• _RECORDED DATA_:
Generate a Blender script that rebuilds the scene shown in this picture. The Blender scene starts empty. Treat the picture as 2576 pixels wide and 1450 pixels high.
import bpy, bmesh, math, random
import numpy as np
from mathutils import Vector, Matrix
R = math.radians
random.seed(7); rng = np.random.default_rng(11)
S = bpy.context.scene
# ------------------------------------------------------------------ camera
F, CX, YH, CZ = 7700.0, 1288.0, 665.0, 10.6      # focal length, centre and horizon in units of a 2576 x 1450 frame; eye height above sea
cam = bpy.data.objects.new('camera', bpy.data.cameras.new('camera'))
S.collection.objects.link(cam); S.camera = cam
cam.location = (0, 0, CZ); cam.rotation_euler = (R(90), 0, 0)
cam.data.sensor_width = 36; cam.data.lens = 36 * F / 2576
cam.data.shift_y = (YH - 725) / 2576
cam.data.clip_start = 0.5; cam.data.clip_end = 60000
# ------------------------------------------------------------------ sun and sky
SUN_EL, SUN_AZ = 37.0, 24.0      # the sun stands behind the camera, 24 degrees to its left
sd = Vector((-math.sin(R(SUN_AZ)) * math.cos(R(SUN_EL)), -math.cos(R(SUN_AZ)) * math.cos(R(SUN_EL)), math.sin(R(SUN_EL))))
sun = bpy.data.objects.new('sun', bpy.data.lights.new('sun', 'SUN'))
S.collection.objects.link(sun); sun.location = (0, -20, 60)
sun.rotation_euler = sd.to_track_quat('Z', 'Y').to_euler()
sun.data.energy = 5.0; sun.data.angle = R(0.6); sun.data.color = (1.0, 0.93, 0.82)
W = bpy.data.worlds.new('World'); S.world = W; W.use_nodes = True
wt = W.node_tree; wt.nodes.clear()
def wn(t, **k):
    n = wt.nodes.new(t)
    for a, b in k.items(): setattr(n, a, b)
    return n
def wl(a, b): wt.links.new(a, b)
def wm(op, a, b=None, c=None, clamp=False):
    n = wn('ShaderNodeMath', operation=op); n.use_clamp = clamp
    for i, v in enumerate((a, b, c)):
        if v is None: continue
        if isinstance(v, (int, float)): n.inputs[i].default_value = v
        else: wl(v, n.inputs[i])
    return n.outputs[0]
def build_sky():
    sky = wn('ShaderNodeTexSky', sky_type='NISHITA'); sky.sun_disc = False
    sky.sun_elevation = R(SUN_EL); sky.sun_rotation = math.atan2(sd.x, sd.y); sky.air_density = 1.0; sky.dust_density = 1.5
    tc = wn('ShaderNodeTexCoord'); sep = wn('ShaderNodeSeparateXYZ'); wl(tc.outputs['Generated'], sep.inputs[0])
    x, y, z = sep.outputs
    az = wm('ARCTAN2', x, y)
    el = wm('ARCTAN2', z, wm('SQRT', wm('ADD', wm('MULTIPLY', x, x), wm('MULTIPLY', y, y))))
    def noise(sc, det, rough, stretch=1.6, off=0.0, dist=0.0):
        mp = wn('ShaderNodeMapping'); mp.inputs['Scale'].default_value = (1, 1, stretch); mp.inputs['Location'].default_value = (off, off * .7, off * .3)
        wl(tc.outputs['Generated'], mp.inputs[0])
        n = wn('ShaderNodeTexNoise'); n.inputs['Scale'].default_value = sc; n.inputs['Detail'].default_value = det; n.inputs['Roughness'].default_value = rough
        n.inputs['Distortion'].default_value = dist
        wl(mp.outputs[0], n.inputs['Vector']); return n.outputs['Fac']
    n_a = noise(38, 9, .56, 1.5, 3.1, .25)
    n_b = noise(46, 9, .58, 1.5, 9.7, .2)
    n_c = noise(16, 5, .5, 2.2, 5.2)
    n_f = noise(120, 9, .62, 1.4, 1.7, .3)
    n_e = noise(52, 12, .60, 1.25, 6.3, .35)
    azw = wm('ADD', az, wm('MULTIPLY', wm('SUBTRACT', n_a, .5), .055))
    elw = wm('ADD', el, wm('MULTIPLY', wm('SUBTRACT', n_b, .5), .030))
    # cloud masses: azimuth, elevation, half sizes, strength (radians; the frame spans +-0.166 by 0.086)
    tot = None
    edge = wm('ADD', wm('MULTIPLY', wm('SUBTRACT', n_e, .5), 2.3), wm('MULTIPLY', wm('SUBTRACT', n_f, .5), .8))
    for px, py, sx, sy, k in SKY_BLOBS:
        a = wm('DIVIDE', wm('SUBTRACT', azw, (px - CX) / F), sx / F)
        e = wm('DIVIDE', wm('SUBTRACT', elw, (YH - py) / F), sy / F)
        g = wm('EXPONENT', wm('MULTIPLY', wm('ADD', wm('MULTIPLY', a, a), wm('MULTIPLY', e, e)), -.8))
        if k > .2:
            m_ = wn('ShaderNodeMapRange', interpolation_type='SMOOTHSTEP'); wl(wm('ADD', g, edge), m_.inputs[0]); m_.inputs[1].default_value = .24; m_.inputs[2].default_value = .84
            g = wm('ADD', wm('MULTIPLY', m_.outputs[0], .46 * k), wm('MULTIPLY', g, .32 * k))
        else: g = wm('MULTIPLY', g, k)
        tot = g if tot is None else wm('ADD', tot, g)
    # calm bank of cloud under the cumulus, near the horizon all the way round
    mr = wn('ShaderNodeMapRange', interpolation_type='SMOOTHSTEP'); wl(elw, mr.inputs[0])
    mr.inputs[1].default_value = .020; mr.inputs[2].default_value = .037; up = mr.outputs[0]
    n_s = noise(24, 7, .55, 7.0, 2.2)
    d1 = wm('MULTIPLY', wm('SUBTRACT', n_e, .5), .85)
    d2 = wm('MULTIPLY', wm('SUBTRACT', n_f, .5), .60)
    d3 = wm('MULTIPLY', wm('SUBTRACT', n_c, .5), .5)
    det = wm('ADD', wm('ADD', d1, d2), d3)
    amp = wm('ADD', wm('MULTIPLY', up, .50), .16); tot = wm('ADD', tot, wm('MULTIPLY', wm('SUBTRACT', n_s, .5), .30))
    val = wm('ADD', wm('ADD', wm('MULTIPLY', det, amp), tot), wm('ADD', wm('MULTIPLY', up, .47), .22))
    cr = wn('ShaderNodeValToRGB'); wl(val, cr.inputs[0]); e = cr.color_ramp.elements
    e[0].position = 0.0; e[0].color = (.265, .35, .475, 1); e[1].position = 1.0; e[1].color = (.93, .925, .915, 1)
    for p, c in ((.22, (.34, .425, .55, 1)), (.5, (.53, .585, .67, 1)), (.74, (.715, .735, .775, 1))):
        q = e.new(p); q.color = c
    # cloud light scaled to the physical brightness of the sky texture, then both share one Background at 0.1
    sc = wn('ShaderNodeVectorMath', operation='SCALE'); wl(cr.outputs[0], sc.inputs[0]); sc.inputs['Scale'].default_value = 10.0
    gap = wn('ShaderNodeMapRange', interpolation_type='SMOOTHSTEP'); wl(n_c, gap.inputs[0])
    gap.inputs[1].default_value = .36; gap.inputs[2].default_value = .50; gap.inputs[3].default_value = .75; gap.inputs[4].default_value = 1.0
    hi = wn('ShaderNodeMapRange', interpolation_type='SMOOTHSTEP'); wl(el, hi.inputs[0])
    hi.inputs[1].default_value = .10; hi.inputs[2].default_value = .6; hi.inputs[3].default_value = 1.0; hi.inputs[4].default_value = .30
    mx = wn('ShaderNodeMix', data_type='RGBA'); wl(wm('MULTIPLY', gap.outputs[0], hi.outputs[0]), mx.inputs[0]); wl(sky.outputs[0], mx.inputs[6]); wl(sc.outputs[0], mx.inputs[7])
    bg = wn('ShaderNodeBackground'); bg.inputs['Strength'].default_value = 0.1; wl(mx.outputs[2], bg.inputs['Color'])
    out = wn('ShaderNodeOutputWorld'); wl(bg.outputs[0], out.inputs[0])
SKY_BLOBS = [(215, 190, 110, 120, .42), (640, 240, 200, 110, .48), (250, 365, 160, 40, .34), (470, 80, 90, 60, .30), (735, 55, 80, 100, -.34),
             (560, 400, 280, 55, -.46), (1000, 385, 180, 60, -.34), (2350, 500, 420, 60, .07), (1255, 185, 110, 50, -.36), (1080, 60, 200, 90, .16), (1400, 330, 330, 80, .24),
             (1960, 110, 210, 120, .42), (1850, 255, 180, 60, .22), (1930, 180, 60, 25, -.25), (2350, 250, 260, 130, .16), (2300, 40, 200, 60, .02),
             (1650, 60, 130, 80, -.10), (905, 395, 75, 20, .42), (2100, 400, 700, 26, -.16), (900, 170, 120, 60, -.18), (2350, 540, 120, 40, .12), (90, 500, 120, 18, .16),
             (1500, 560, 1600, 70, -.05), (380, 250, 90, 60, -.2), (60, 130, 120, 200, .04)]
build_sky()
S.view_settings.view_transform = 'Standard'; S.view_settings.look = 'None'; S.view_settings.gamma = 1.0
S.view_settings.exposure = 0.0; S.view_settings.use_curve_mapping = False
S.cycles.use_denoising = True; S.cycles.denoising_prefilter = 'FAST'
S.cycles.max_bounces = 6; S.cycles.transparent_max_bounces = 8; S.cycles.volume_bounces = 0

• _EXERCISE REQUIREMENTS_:
Choose all lines containing the string "scene" and copy them out.

• _RESULT OF THE TASK_:
Generate a Blender script that rebuilds the scene shown in this picture. The Blender scene starts empty. Treat the picture as 2576 pixels wide and 1450 pixels high.
S = bpy.context.scene